4. 2942 sayılı Kamulaştırma Kanunu'nun (2942 sayılı Kanun) 11 inci maddesi.

3. Değerlendirme

1. Temyiz olunan nihai kararların bozulması 6100 sayılı Kanun'un 371 inci maddesinde yer alan sebeplerden birinin varlığı hâlinde mümkündür.

2. Arsa niteliğindeki dava konusu taşınmazlara 2942 sayılı Kanun'un 11 inci maddesinin birinci fıkrasının (g) bendi uyarınca emsal karşılaştırması yapılarak değer biçilmesine ve alınan rapor uyarınca bedelinin davalı idareden tahsiline karar verilmesinde bir isabetsizlik görülmemiştir.

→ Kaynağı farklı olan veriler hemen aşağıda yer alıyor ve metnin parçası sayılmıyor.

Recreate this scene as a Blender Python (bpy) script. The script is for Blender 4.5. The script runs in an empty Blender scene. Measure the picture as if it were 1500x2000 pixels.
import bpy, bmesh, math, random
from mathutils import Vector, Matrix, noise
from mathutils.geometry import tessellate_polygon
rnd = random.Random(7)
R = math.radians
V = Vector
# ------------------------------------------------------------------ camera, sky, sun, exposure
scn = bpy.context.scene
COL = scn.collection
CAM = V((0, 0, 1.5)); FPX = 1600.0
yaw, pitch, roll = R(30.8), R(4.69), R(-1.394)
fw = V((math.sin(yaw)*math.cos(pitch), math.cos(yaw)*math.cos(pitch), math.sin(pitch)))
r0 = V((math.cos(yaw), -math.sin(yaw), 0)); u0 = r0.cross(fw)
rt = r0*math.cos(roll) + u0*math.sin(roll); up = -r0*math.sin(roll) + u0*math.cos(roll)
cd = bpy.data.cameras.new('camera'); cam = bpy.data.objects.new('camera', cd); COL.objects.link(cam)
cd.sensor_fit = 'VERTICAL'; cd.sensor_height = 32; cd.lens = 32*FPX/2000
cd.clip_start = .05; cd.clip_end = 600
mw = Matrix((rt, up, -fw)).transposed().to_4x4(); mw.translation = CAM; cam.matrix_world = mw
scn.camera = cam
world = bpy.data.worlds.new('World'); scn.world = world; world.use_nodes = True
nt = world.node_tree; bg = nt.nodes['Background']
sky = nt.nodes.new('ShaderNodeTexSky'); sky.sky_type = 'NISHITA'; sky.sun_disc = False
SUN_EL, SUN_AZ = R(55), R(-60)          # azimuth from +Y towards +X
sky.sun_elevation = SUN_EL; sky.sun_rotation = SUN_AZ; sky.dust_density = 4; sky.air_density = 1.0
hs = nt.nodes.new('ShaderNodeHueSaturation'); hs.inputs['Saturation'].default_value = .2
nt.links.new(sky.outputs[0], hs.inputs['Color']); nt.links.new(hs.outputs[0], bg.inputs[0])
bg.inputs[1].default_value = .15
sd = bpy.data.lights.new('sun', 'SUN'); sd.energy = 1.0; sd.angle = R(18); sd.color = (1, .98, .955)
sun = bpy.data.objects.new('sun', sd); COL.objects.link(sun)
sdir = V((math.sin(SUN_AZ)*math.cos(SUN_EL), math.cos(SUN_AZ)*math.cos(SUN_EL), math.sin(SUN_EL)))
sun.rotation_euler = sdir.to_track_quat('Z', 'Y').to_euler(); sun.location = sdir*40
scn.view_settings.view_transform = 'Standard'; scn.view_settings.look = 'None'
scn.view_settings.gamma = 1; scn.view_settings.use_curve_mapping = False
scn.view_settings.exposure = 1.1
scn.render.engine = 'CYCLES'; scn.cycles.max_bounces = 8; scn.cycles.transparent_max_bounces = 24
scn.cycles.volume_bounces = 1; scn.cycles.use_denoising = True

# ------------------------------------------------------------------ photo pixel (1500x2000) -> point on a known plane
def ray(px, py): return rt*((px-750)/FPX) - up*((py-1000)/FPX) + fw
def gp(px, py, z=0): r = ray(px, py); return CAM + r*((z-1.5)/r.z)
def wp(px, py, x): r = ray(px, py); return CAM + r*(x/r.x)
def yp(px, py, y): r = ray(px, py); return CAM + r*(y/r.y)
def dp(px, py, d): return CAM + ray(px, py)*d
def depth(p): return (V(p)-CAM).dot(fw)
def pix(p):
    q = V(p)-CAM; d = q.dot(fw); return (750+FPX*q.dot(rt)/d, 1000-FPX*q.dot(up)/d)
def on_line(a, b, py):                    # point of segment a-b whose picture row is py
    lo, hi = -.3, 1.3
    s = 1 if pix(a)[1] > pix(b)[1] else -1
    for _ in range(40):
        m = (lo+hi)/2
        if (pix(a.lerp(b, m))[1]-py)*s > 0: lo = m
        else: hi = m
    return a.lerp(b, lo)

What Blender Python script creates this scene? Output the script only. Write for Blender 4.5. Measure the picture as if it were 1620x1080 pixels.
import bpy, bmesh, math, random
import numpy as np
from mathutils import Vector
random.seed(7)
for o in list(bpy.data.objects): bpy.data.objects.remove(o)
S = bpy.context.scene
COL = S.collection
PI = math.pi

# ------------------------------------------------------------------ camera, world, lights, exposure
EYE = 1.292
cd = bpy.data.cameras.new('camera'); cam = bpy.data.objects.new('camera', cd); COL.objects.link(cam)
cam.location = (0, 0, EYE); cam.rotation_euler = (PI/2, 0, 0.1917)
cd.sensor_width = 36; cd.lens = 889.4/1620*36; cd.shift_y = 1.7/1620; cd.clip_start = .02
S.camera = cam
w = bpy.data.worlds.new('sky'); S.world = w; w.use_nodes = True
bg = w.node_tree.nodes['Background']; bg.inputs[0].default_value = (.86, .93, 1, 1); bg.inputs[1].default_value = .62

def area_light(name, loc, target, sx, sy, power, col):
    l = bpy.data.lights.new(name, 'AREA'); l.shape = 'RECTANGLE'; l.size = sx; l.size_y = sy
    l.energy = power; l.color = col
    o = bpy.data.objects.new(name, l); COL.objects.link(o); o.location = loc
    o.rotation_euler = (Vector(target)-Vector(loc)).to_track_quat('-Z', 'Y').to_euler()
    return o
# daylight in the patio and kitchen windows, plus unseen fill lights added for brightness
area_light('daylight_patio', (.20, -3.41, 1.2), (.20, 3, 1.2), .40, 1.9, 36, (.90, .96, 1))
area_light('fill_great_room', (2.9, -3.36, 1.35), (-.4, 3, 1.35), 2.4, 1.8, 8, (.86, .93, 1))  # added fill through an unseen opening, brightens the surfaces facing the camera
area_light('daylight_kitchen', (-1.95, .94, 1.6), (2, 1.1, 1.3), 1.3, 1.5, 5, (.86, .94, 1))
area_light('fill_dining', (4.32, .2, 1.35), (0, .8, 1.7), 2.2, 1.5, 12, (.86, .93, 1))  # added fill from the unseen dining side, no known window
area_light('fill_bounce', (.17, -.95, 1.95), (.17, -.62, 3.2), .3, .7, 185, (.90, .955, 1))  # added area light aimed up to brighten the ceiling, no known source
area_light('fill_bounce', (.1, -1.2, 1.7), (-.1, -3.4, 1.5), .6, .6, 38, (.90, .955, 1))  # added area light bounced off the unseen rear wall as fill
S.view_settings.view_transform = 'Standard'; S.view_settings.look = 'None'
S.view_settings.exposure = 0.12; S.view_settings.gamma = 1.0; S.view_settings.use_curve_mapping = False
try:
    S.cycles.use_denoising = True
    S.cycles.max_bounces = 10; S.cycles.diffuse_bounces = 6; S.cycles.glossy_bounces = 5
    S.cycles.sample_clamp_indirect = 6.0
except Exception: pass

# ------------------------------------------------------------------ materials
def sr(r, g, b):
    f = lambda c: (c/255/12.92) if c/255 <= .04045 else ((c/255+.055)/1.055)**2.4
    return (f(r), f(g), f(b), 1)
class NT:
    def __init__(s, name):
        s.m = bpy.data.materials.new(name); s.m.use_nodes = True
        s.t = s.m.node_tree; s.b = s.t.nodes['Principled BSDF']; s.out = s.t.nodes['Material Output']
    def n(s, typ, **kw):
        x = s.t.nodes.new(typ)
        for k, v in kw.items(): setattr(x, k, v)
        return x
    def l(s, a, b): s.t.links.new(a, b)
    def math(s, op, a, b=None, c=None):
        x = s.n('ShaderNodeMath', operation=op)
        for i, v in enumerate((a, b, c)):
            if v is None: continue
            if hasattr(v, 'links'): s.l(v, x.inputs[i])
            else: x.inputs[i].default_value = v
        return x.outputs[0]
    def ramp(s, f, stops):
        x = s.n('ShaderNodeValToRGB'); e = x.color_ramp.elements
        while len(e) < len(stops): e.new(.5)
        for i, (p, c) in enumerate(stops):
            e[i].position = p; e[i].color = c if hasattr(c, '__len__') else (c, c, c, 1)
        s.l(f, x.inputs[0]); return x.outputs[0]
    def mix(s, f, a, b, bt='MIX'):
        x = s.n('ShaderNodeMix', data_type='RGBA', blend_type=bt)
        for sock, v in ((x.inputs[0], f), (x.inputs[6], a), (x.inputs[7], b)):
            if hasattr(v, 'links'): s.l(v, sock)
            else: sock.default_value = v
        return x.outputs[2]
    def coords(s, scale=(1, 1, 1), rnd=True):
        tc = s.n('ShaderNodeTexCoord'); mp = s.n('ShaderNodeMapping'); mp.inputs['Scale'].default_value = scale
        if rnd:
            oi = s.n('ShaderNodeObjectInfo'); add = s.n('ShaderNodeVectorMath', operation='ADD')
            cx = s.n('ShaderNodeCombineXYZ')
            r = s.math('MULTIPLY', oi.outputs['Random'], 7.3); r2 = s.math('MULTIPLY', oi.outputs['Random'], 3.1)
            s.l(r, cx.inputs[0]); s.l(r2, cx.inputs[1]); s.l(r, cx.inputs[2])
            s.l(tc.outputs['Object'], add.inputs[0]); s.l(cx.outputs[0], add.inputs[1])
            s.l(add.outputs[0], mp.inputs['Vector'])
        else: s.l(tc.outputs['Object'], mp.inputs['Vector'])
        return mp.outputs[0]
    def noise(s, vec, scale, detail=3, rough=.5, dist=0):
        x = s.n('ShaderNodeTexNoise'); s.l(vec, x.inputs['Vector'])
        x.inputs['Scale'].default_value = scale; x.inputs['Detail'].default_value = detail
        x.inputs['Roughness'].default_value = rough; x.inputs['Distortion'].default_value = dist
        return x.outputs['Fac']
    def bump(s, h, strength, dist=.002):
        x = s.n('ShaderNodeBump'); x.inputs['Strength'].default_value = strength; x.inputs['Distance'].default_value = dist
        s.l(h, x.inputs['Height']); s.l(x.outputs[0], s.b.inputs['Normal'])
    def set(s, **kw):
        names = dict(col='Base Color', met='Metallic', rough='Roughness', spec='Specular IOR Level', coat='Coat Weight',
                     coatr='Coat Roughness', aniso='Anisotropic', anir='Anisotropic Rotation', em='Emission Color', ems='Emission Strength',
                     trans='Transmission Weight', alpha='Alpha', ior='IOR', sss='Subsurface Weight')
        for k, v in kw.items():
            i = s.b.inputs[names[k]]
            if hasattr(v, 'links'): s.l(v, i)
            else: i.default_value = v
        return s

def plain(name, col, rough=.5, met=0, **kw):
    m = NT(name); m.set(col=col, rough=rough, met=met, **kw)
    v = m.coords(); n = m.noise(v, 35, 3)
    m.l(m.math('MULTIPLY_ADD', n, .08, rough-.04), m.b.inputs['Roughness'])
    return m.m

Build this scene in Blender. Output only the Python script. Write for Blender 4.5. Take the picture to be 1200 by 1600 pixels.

3. Temyizen incelenen karar, tarafların karşılıklı iddia ve savunmalarına, dayandıkları belgelere, uyuşmazlığa uygulanması gereken hukuk kuralları ile hukukî ilişkinin nitelendirilmesine, dava şartlarına, yargılama ve ispat kuralları ile kararda belirtilen gerekçelere göre usul ve kanuna uygun olup davalı idare vekilinin aşağıdaki paragrafın kapsamı dışındaki temyiz dilekçesinde ileri sürülen nedenleri kararın bozulmasını gerektirecek nitelikte görülmemiştir.

4. İnfazda tereddüt uyandıracak şekilde kararın hüküm kısmında dava konusu taşınmazın bulunduğu il, ilçe, mahalle adı ve ada numarasının gösterilmemesi bozmayı gerektirir.

Ne var ki bu hatanın giderilmesi yeniden yargılama yapılmasını gerektirmediğinden 6100 sayılı Kanun’un 370 inci maddesinin ikinci fıkrası hükmü uyarınca kararın düzeltilerek onanması gerekir.

VI. KARAR

Açıklanan sebeplerle;

A. Davacılar ..., ... ve ... Dışındaki Davacılar Yönünden;

Davalı idare vekilinin temyiz dilekçesinin miktar yönünden REDDİNE,

B. Davacılar ..., ... ve ... Yönünden;

1. Davalı idare vekilinin diğer temyiz itirazlarının reddine,

2. Davalı idare vekilinin temyiz itirazlarının kısmen kabulü ile Bölge Adliye Mahkemesi kararının hüküm fıkrasının (4) no'lu bendinde "Davaya konu" ibaresinden sonra gelmek üzere "İstanbul ili, Kadıköy ilçesi, Tuğlacıbaşı Mahallesi 420 ada" ibaresinin eklenmesi suretiyle DÜZELTİLEREK ONANMASINA,

Davalı idareden peşin alınan temyiz harcının istek hâlinde iadesine,

Dosyanın İlk Derece Mahkemesine, kararın bir örneğinin Bölge Adliye Mahkemesine gönderilmesine,

29.04.2024 tarihinde oy birliğiyle karar verildi.